Fossils Want $50-Billion Taxpayer Subsidy to Decarbonize Tar Sands

12/07/21
Author: 
The Energy Mix
Shell Jackpine tar sands mine - Julia Kilpatrick, Pembina Institute/flickr

July 11, 2021

Two of Canada’s biggest fossil companies say they’ll by looking for about C$50 billion in taxpayer subsidies to bring their net greenhouse gas emissions to zero by 2050.

Suncor Energy and Cenovus Energy are two of five companies that formed an Oil Sands Pathway to Net Zero alliance last month, touting a shaky plan to cut their emissions while increasing their oil production. Cenovus unveiled an “aspirational” net-zero by 2050 target in January 2020, and Suncor followed suit a net-zero target in late May.

Now, they’re saying they want to make it happen with other people’s money.

“We haven’t been able to find any jurisdiction in the world where carbon capture has been implemented, where the national government or the state governments are not very significant partners in that investment,” Cenovus CEO Alex Pourbaix told Bloomberg. “I don’t think any of us would ever be in a position to go at this on our own. It’s just too significant an undertaking.”

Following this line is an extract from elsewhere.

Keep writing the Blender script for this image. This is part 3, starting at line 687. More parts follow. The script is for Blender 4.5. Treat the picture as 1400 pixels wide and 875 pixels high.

The overall plan will cost C$75 billion, the news agency reports, citing an interview with Pourbaix and Suncor CEO Mark Little. “About half of the emission cuts would need to come from capturing carbon at oil sands sites and sequestering it deep underground, which may require as much as two-thirds government capital like in Norway,” Bloomberg writes, citing Little. “It’s still unclear how and when most of the projects will be implemented, or which agreements will be needed, but it’s clear the industry doesn’t want to do it alone.”

A spokesperson for Natural Resources Minister Seamus O’Regan, Jr. declined to comment on whether the government would seriously consider the fossil CEOs’ request.

Citing Pourbaix, Bloomberg says the fossils’ emissions reduction plan “will include measures like switching the fuels used at oil sands operations. Cenovus and the other companies are also developing ways to use solvents like propane to help separate the oil from the sand more efficiently and pump more crude with lower steam requirements. Later on, the industry might employ small nuclear reactors to make steam.”

But the plan certainly doesn’t call for a reduction or phaseout in tar sands/oil sands production. And it “doesn’t include so-called Scope 3 emissions, the ones generated by cars, aircraft, homes and factories when the fossil fuels produced in the oil sands are burned by the end consumers,” Bloomberg writes.

Which means all of that subsidized investment would apply to the emissions Canadian fossil companies generate in the process of extracting their raw product. More than 80% of the emissions in a barrel of oil enter the atmosphere when an end user receives the final product and uses it as directed.